In a Second Amendment case dismissed as moot last year, Justices Samuel Alito and Brett Kavanaugh in dissent and concurrence respectively said they were concerned that lower courts were improperly applying the holding from McDonald that the core of the Second Amendment was the individual right to self-protection, statements taken at the time to be invitations to bring more ripe challenges to state permitting laws. In the case pending this October, the petitioners in a brief to the Court have argued that it is nonsensical to treat the fundamental right to possess a weapon as only applying to keeping a gun in the home, since a person will often need to protect themselves in public. So, despite the Court’s narrowing of the issue in this case, a broader holding could indeed be in the offing.

For the public, this case raises one of the many thorny and recurring problems of gun control in public policy. So long as the Second Amendment continues to be interpreted as an individual right to possess a firearm, rather than a collective right to form “well regulated militias,” the question remains whether any individuals should be favored by the state in the permitting process. It is not an unreasonable cause of concern for many people if only paid corporate security personnel and off-duty police officers are allowed to carry guns publicly. Nevertheless, requiring a permit is a potent deterrent to carrying a gun in public, which can obviously vastly decrease the type of gun violence that results from escalation of random conflicts, whether road rage or domestic disputes.

In the final analysis, without reform that plugs the faucet of firearm production, coercive regulations are more akin to sticking fingers in the dam. Legal immunity means firearm manufacturers lack any incentive to take care with how many weapons they produce and how they are sold. The resulting supply of firearms creates a sense of unease, and many people reasonably feel unsafe. At the same time, the state’s historically disproportionate enforcement of gun control laws against communities of color and disparate treatment of Black and Brown gun owners — the most high-profile example being Philando Castile — can be seen as simply exacerbating over-policing.
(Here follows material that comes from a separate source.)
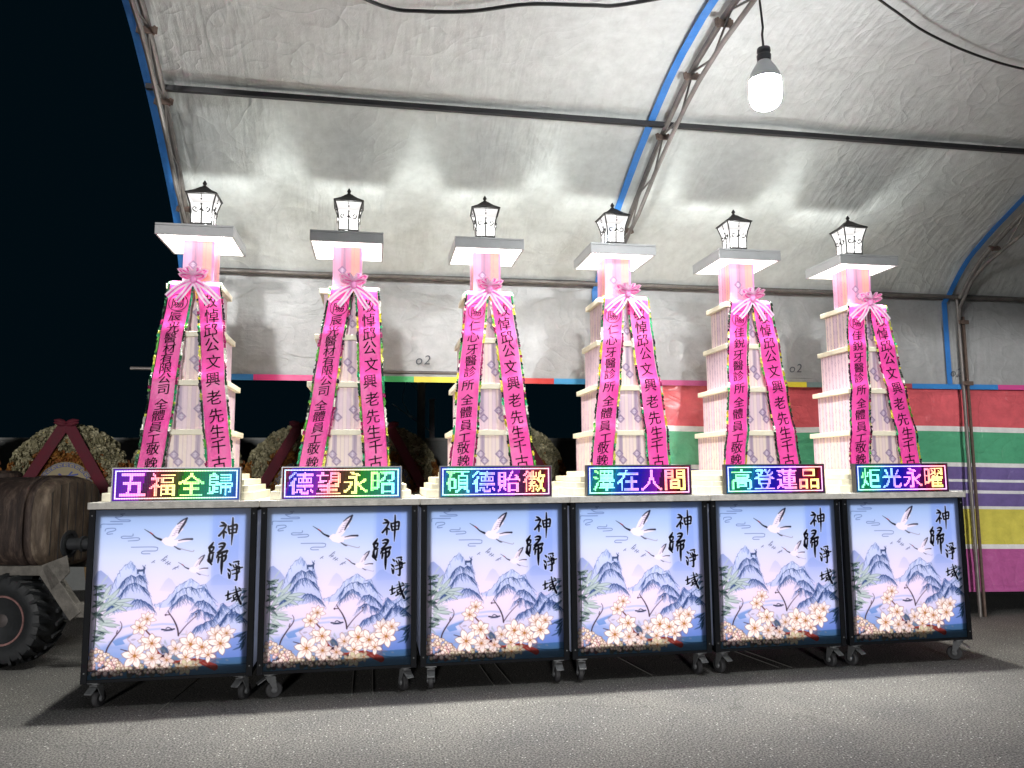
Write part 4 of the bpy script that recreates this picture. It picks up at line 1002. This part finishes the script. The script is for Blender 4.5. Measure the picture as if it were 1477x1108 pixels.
# ================================================================== BOUNDARY WALL AND POSTS
bw = MB(); M_HOARD = mat('hoarding_sheet', (.09,.095,.09), .6, .2, .3, 4)
bw.box(-16,12,0,.10,0,1.80)
w_ = bw.build('boundary_wall', M_HOARD); w_.location = (0,5.2,0); tag(w_, 'low dark ribbed wall standing behind the wreaths', 'wall')
cpb = MB().box(-16,12,-.03,.13,1.80,1.835); cpb.build('coping', mat('wall_coping', (.13,.13,.12), .6, 0, .2, 5), w_)
rb_ = MB()
for z in (1.72,1.5,1.28,1.06,.84,.62,.4): rb_.box(-16,12,-.018,.0,z-.012,z+.012)
rb_.build('rib', M_HOARD, w_)
M_CONC = mat('old_concrete', (.15,.145,.15), .8, 0, .25, 6, .3, 30)
def fpost(x, y, h, r, label):
    t = thing('metal_post', label, 'post', (x,y,0))
    MB().box(-r,r,-r,r,0,h).build('shaft', M_CONC, t, False, .006); MB().box(-r*1.25,r*1.25,-r*1.25,r*1.25,h,h+.02).build('post_cap', M_CONC, t)
    return t
p = fpost(2.26,5.45,2.62,.052,'dim grey square post rising behind the wall between second and third towers')
bx = MB().box(-.03,.04,-.10,-.052,2.02,2.16); bx.build('junction_box', M_CONC, p, False, .004)
fpost(2.41,5.5,2.36,.035,'thinner short dim post just right of the taller grey post')
rod = MB(); rod.tube([(1.86,5.3,2.30),(2.42,5.3,1.90)], .010, 6)
tag(rod.build('guy_rod', M_CONC, None, True), 'thin slanting rod in front of the grey post behind the wall', 'rod')
pw = MB(); pw.tube([(2.2,5.39,2.5),(2.05,5.38,2.62),(2.0,5.36,2.35),(2.1,5.36,2.15),(2.24,5.36,2.1)], .006, 6)
tag(pw.build('loose_wire', M_CONC, None, True), 'thin wire looping off the grey post behind the wall', 'wire')

# ================================================================== TANK TRAILER AT LEFT
tk = thing('tank_trailer', 'old brown planked tank on a rusty trailer with a big lugged tyre at left', 'tank trailer', (-.93,1.32,0), math.radians(-15))
def tank_mat(name, cols):
  m = bpy.data.materials.new(name); m.use_nodes = True; nt = m.node_tree; b = nt.nodes['Principled BSDF']
  tc = nt.nodes.new('ShaderNodeTexCoord'); mp = nt.nodes.new('ShaderNodeMapping'); mp.inputs['Scale'].default_value = (9,9,1.6); nt.links.new(tc.outputs['Object'], mp.inputs['Vector'])
  n1 = nt.nodes.new('ShaderNodeTexNoise'); n1.inputs['Scale'].default_value = 2.2; n1.inputs['Detail'].default_value = 8; n1.inputs['Roughness'].default_value = .7; nt.links.new(mp.outputs[0], n1.inputs['Vector'])
  cr = nt.nodes.new('ShaderNodeValToRGB'); e = cr.color_ramp.elements
  for p_, c_ in cols:
      x = e.new(p_); x.color = (*c_,1)
  e.remove(e[0]); e.remove(e[-1]); nt.links.new(n1.outputs['Fac'], cr.inputs[0]); nt.links.new(cr.outputs[0], b.inputs['Base Color']); b.inputs['Roughness'].default_value = .72
  bp = nt.nodes.new('ShaderNodeBump'); bp.inputs['Strength'].default_value = .5; bp.inputs['Distance'].default_value = .02; nt.links.new(n1.outputs['Fac'], bp.inputs['Height']); nt.links.new(bp.outputs[0], b.inputs['Normal'])
  return m
M_TANK = tank_mat('rusty_tank', ((.34,(.014,.008,.006)),(.5,(.035,.021,.016)),(.68,(.10,.07,.052))))
M_TANKE = tank_mat('tan_planks', ((.34,(.036,.024,.016)),(.5,(.085,.06,.04)),(.66,(.18,.14,.10))))
M_MUD = mat('muddy_steel', (.13,.12,.105), .7, .2, .4, 14, .4, 40); M_DKST = mat('dark_oily_steel', (.03,.032,.035), .55, .3, .3, 10)
def sup(n, rx, rz, k=3.2):
    return [(rx*math.copysign(abs(math.cos(t))**(2/k), math.cos(t)), rz*math.copysign(abs(math.sin(t))**(2/k), math.sin(t))) for t in [2*PI*q/n for q in range(n)]]
def loft(rings, n):
    vs = [p for r in rings for p in r]; fs = [(i*n+k, i*n+(k+1)%n, (i+1)*n+(k+1)%n, (i+1)*n+k) for i in range(len(rings)-1) for k in range(n)]
    return vs, fs+[tuple(range(n-1,-1,-1)), tuple((len(rings)-1)*n+k for k in range(n))]
N = 48; zc = 1.025
def ring(x, s): return [(x, .20+a*s, zc+b*s) for a, b in sup(N,.36,.345)]
MB().add(*loft([ring(-1.4,1),ring(-.9,1.0),ring(-.4,.995),ring(.05,.985)], N)).build('tank_body', M_TANK, tk, True)
MB().add(*loft([ring(.05,1.0),ring(.06,1.03),ring(.10,1.03),ring(.11,1.0)], N)).build('flange', M_TANK, tk, True)
MB().add(*loft([ring(.125,1.0),ring(.135,1.018),ring(.165,1.015),ring(.175,.99)], N)).build('flange', M_TANK, tk, True)
eb = MB().add(*loft([ring(.175,.985),ring(.21,.98),ring(.24,.96),ring(.262,.92),ring(.272,.85)], N)); eb.build('tank_end', M_TANKE, tk, True)
pl = MB()
for k in range(-3,4):
    y = .20+k*.092; hgt = .30*(1-(abs(k)/3.6)**3.2)**.31
    pl.box(.2715,.2735,y-.004,y+.004,zc-hgt,zc+hgt)
pl.build('plank_joint', M_DKST, tk)
MB().lathe([(.105,.268),(.105,.28),(.08,.285),(.075,.275),(.04,.275)], 24, (0,.14,.86), 'x').build('port_ring', M_DKST, tk, True)
MB().lathe([(.045,.27),(.045,.38),(.06,.38),(.06,.40),(.04,.40),(.04,.75)], 20, (0,.14,.86), 'x').build('outlet_pipe', M_DKST, tk, True)
MB().lathe([(.13,0),(.135,.03),(.10,.05),(.02,.055)], 20, (-.35,.2,1.365)).build('tank_lid', M_TANK, tk, True)
f = MB(); f.box(-1.4,.30,-.12,-.05,.655,.725); f.build('chassis_beam', M_MUD, tk, False, .006)
MB().box(-1.4,.30,.40,.47,.655,.725).build('chassis_beam', M_MUD, tk, False, .006)
R = Matrix.Translation((.27,-.085,.70)) @ Matrix.Rotation(math.radians(52), 4, 'Y')
MB().box(-.02,.42,-.04,.03,-.05,.05,None,R).build('brace_plate', M_MUD, tk, False, .004)
g_ = MB(); g_.add([(.25,-.125,.73),(.44,-.125,.80),(.47,-.125,.68),(.34,-.125,.55),(.25,-.125,.73-.0),(.25,-.112,.73),(.44,-.112,.80),(.47,-.112,.68),(.34,-.112,.55),(.25,-.112,.73)], [(0,3,2,1),(5,6,7,8),(0,1,6,5),(1,2,7,6),(2,3,8,7),(3,0,5,8)]); g_.build('gusset', M_MUD, tk, False, .003)
MB().box(.46,.72,-.11,-.02,.36,.46).build('hitch_block', M_MUD, tk, False, .006)
d_ = MB(); d_.tube([(.35,.05,.36),(.95,.05,.52)], .025, 8); d_.tube([(.42,.3,.40),(.62,.25,.80)], .03, 8); d_.tube([(-1.2,.1,.34),(.35,.1,.34)], .035, 8); d_.build('linkage', M_DKST, tk, True)
M_RUB = mat('tractor_rubber', (.011,.0125,.014), .62, 0, .25, 16, .2, 50); M_RIM = mat('rusty_red_rim', (.24,.125,.115), .65, .1, .4, 20, .3, 60)
wx, wy, wz, RR = -.02, -.02, .338, .338
tyre = MB().lathe([(.17,-.115),(.20,-.14),(.27,-.15),(.30,-.135),(.315,-.08),(.318,0),(.315,.08),(.30,.135),(.27,.15),(.20,.14),(.17,.115)], 48, (wx,wy,wz), 'y')
for k in range(22):
    for s in (-1,1):
        a = 2*PI*(k+(.5 if s > 0 else 0))/22; vs = []
        for (yy, r0, r1, da) in ((s*.02,.312,.338,0.),(s*.10,.306,.337,.10),(s*.152,.262,.318,.22)):
            for dd in (-.035,.035):
                for r in (r0, r1):
                    th = a+da+dd; vs.append((wx+r*math.cos(th), wy+yy, wz+r*math.sin(th)))
        tyre.add(vs, [(0,1,3,2),(8,10,11,9),(1,5,7,3),(5,9,11,7),(0,4,5,1),(4,8,9,5),(2,3,7,6),(6,7,11,10)])
wh = tyre.build('wheel', M_RUB, tk, True)
MB().lathe([(.155,-.06),(.165,-.125),(.178,-.128),(.182,-.115),(.182,.115),(.15,.11)], 40, (wx,wy,wz), 'y').build('rim', M_RIM, wh, True)
hubm = MB().lathe([(.158,-.055),(.12,-.075),(.09,-.07),(.05,-.09),(.046,-.115),(.03,-.12)], 32, (wx,wy,wz), 'y')
for k in range(6): a = k*PI/3; hubm.lathe([(.012,-.07),(.012,-.092),(.004,-.094)], 8, (wx+.075*math.cos(a),wy,wz+.075*math.sin(a)), 'y')
hubm.build('hub', mat('dark_rusty_hub', (.07,.06,.058), .6, .4, .35, 24), wh, True)

# ================================================================== SMALL THINGS ON THE GROUND
M_STREAK = mat('pale_streak', (.40,.39,.36), .6)  # thin pale tubes stand in for light streaks on the ground
for pts, lb in (([(.428,-.10),(.47,.35),(.50,.75)],'thin pale streak on the ground under the leftmost cart'),([(1.535,.0),(1.53,.75)],'left of two pale streaks under the second cart from left'),([(1.665,-.0),(1.66,.75)],'right of two pale streaks under the second cart from left'),([(2.44,.05),(2.41,.8)],'left of two pale streaks under the third cart from left'),([(2.56,.04),(2.52,.8)],'right of two pale streaks under the third cart from left'),([(3.53,.10),(3.44,.8)],'pale streak on the ground under the third cart from right'),([(4.47,.12),(4.36,.85)],'left of two pale streaks under the second cart from right'),([(4.56,.1),(4.44,.85)],'right of two pale streaks under the second cart from right')):
    b0 = Vector((*pts[0],0)); o = MB().tube([Vector((x,y,.003))-b0 for x, y in pts], .0022, 6).build('cord', M_STREAK, None, True); o.location = b0
    tag(o, lb, 'cord', 'pale streaks under the carts')
bpy.data.objects.remove(_fo); bpy.data.curves.remove(_fc)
Should the Court rule with the petitioners and invalidate New York’s permitting process, this could wipe out any state’s rules requiring individuals show a specific need to carry a firearm in public, and the windfall to the firearms industry would be enormous; citizens could find themselves regularly confronted with gun-toting people on their street, on public transportation, brandishing them in cars. The literal arms race that could ensue would be disastrous for public health and the social fabric.